Many still struggling despite recovery, Bernanke says
Federal Reserve Chairman Ben Bernanke said gauges of the U.S. economy’s strength may fail to measure the suffering of individual citizens.
“Even though some key aggregate metrics — including consumer spending, disposable income, household net worth, and debt service payments — have moved in the direction of recovery, it is clear that many individuals and households continue to struggle with difficult economic and financial conditions,” Bernanke said today in remarks prepared for a conference in Cambridge, Mass.
The Federal Open Market Committee said on Aug. 1 it will pump fresh stimulus, if necessary, into the weakening economic expansion to boost growth and reduce an unemployment rate that’s been stuck at 8 percent or higher for more than three years.

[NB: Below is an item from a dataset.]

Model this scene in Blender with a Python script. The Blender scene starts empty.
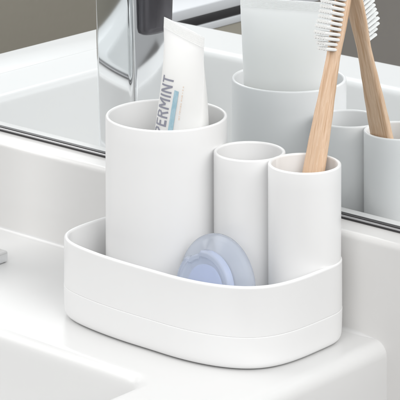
import bpy, bmesh, math, random
from mathutils import Vector, Matrix
random.seed(7)
MM = 0.001
sc = bpy.context.scene
COL = sc.collection

# ------------------------------------------------------------------ camera
cam = bpy.data.cameras.new('camera')
camo = bpy.data.objects.new('camera', cam); COL.objects.link(camo)
camo.location = (0.870, -1.0691, 0.4710)
camo.rotation_euler = (math.radians(90), 0, 0.7147)
cam.sensor_width = 36.0
cam.lens = 216.73
cam.shift_y = -1.8189
cam.clip_start = 0.05; cam.clip_end = 50
sc.camera = camo

# ------------------------------------------------------------------ world and lamps
w = bpy.data.worlds.new('World'); sc.world = w; w.use_nodes = True
bg = w.node_tree.nodes['Background']
bg.inputs[0].default_value = (0.99, 0.992, 1.0, 1); bg.inputs[1].default_value = 0.42
def area(name, loc, target, size, energy, color=(1, 1, 1)):
    l = bpy.data.lights.new(name, 'AREA'); l.shape = 'RECTANGLE'
    l.size, l.size_y = size; l.energy = energy; l.color = color
    o = bpy.data.objects.new(name, l); COL.objects.link(o)
    o.location = loc
    o.rotation_euler = (Vector(target) - Vector(loc)).to_track_quat('-Z', 'Y').to_euler()
    return o
area('softbox_key', (-1.0, -0.55, 0.9), (-0.1, -0.1, 0.03), (0.9, 0.9), 9.8, (1, 0.995, 0.985))
area('softbox_side', (1.1, -0.4, 0.8), (0, -0.1, 0.03), (0.9, 0.9), 9.0, (1, 0.995, 0.985))
area('softbox_fill', (0.5, -1.25, 0.85), (0, -0.1, 0.03), (0.9, 0.9), 6.0, (1, 1, 1))
sc.view_settings.view_transform = 'Standard'
sc.view_settings.look = 'None'
sc.view_settings.exposure = 0.05
sc.view_settings.gamma = 1.0

# ------------------------------------------------------------------ materials
def mat(name, col, rough=0.4, metal=0.0, **kw):
    m = bpy.data.materials.new(name); m.use_nodes = True
    b = m.node_tree.nodes['Principled BSDF']
    b.inputs['Base Color'].default_value = (*col, 1)
    b.inputs['Roughness'].default_value = rough
    b.inputs['Metallic'].default_value = metal
    for k, v in kw.items():
        b.inputs[k.replace('_', ' ')].default_value = v
    return m, m.node_tree, b
def noise_bump(nt, b, scale, dist, strength=0.3, detail=3, coord='Object'):
    tc = nt.nodes.new('ShaderNodeTexCoord'); n = nt.nodes.new('ShaderNodeTexNoise')
    n.inputs['Scale'].default_value = scale; n.inputs['Detail'].default_value = detail
    bp = nt.nodes.new('ShaderNodeBump'); bp.inputs['Strength'].default_value = strength
    bp.inputs['Distance'].default_value = dist
    nt.links.new(tc.outputs[coord], n.inputs['Vector'])
    nt.links.new(n.outputs['Fac'], bp.inputs['Height'])
    nt.links.new(bp.outputs['Normal'], b.inputs['Normal'])
    return n
def noise_color(nt, b, scale, c1, c2, detail=4):
    tc = nt.nodes.new('ShaderNodeTexCoord'); n = nt.nodes.new('ShaderNodeTexNoise')
    n.inputs['Scale'].default_value = scale; n.inputs['Detail'].default_value = detail
    r = nt.nodes.new('ShaderNodeValToRGB')
    r.color_ramp.elements[0].position = 0.35; r.color_ramp.elements[0].color = (*c1, 1)
    r.color_ramp.elements[1].position = 0.65; r.color_ramp.elements[1].color = (*c2, 1)
    nt.links.new(tc.outputs['Object'], n.inputs['Vector'])
    nt.links.new(n.outputs['Fac'], r.inputs['Fac'])
    nt.links.new(r.outputs['Color'], b.inputs['Base Color'])

M_plastic, nt, b = mat('white_plastic', (0.845, 0.845, 0.843), 0.3, 0, IOR=1.46)
noise_bump(nt, b, 900, 0.00003, 0.25)
M_ceramic, nt, b = mat('glazed_ceramic', (0.755, 0.755, 0.75), 0.32, 0, IOR=1.5)
noise_bump(nt, b, 35, 0.0004, 0.12, 1)
M_splash, nt, b = mat('cast_backsplash', (0.765, 0.758, 0.746), 0.3, 0, IOR=1.48)
noise_bump(nt, b, 220, 0.00012, 0.3, 2)
M_mirror, nt, b = mat('mirror_glass', (0.95, 0.975, 0.985), 0.012, 1.0)
M_chrome, nt, b = mat('chrome', (0.82, 0.83, 0.84), 0.06, 1.0)
M_steel, nt, b = mat('brushed_steel', (0.55, 0.55, 0.56), 0.42, 1.0)
M_seal, nt, b = mat('black_rubber', (0.035, 0.033, 0.035), 0.35)
M_dark, nt, b = mat('dark_reflection', (0.11, 0.105, 0.115), 0.22, 0.7)
noise_bump(nt, b, 300, 0.0001, 0.2)
M_tube, nt, b = mat('laminate_tube', (0.90, 0.90, 0.885), 0.36, 0, IOR=1.47, Subsurface_Weight=0.5, Subsurface_Scale=0.012, Subsurface_Radius=(1, 1, 0.95))
noise_bump(nt, b, 60, 0.0005, 0.18, 2)
M_cap, nt, b = mat('tube_cap', (0.8, 0.8, 0.79), 0.3)
M_ink, nt, b = mat('slate_ink', (0.27, 0.275, 0.34), 0.45)
M_ink2, nt, b = mat('teal_ink', (0.30, 0.50, 0.60), 0.45)
noise_color(nt, b, 400, (0.33, 0.53, 0.62), (0.43, 0.60, 0.68))
M_ink4, nt, b = mat('pale_lettering', (0.70, 0.80, 0.84), 0.45)
M_ink3, nt, b = mat('orange_ink', (0.84, 0.70, 0.60), 0.45)
M_bristle, nt, b = mat('nylon_bristle', (0.88, 0.88, 0.865), 0.45)
M_wall, nt, b = mat('olive_wall_paint', (0.40, 0.37, 0.31), 0.8)
noise_bump(nt, b, 90, 0.001, 0.3)
M_wall2, nt, b = mat('grey_wall_paint', (0.21, 0.198, 0.192), 0.8)
noise_color(nt, b, 2.2, (0.38, 0.355, 0.335), (0.49, 0.46, 0.435), 2)
M_floor, nt, b = mat('grey_floor', (0.21, 0.195, 0.185), 0.6)
noise_color(nt, b, 3.0, (0.18, 0.17, 0.16), (0.25, 0.235, 0.225), 3)
M_board, nt, b = mat('white_laminate', (0.74, 0.75, 0.77), 0.35)
noise_bump(nt, b, 150, 0.0002, 0.2)
M_cab, nt, b = mat('cabinet_paint', (0.62, 0.61, 0.59), 0.5)
noise_bump(nt, b, 150, 0.0002, 0.2)

# wood: fibres run along the handle (object Z)
M_wood, nt, b = mat('bamboo', (0.62, 0.40, 0.23), 0.48)
tc = nt.nodes.new('ShaderNodeTexCoord'); mp = nt.nodes.new('ShaderNodeMapping')
mp.inputs['Scale'].default_value = (1000, 1000, 48)
n1 = nt.nodes.new('ShaderNodeTexNoise'); n1.inputs['Scale'].default_value = 1.0; n1.inputs['Detail'].default_value = 5
mp2 = nt.nodes.new('ShaderNodeMapping'); mp2.inputs['Scale'].default_value = (260, 260, 9)
n2 = nt.nodes.new('ShaderNodeTexNoise'); n2.inputs['Scale'].default_value = 1.0; n2.inputs['Detail'].default_value = 2
mx = nt.nodes.new('ShaderNodeMath'); mx.operation = 'ADD'
r = nt.nodes.new('ShaderNodeValToRGB')
e = r.color_ramp.elements
e[0].position = 0.74; e[0].color = (0.57, 0.36, 0.215, 1)
e[1].position = 1.26; e[1].color = (0.77, 0.57, 0.41, 1)
e2 = e.new(1.0); e2.color = (0.69, 0.475, 0.315, 1)
nt.links.new(tc.outputs['Object'], mp.inputs['Vector']); nt.links.new(tc.outputs['Object'], mp2.inputs['Vector'])
nt.links.new(mp.outputs['Vector'], n1.inputs['Vector']); nt.links.new(mp2.outputs['Vector'], n2.inputs['Vector'])
nt.links.new(n1.outputs['Fac'], mx.inputs[0]); nt.links.new(n2.outputs['Fac'], mx.inputs[1])
nt.links.new(mx.outputs[0], r.inputs['Fac']); nt.links.new(r.outputs['Color'], b.inputs['Base Color'])
bp = nt.nodes.new('ShaderNodeBump'); bp.inputs['Strength'].default_value = 0.35; bp.inputs['Distance'].default_value = 0.0002
nt.links.new(n1.outputs['Fac'], bp.inputs['Height']); nt.links.new(bp.outputs['Normal'], b.inputs['Normal'])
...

Bernanke didn’t address the outlook for monetary policy or the economy, or expand on the Fed’s earlier statement.
Economists should “increase the attention paid to microeconomic data, which better capture the diversity of experience across households and firms,” he said.
Bernanke said interesting projects include the Organization for Economic Co-operation and Development’s Better Life Initiative, which aims at measuring quality of life in different countries, and the Gross National Happiness index compiled in 1972 in the Buddhist country of Bhutan.
Such gauges “incorporate elements such as psychological wellness, the level of education, physical health and safety, community vitality and the strength of family and social ties, and time spent in leisure activities,” he said.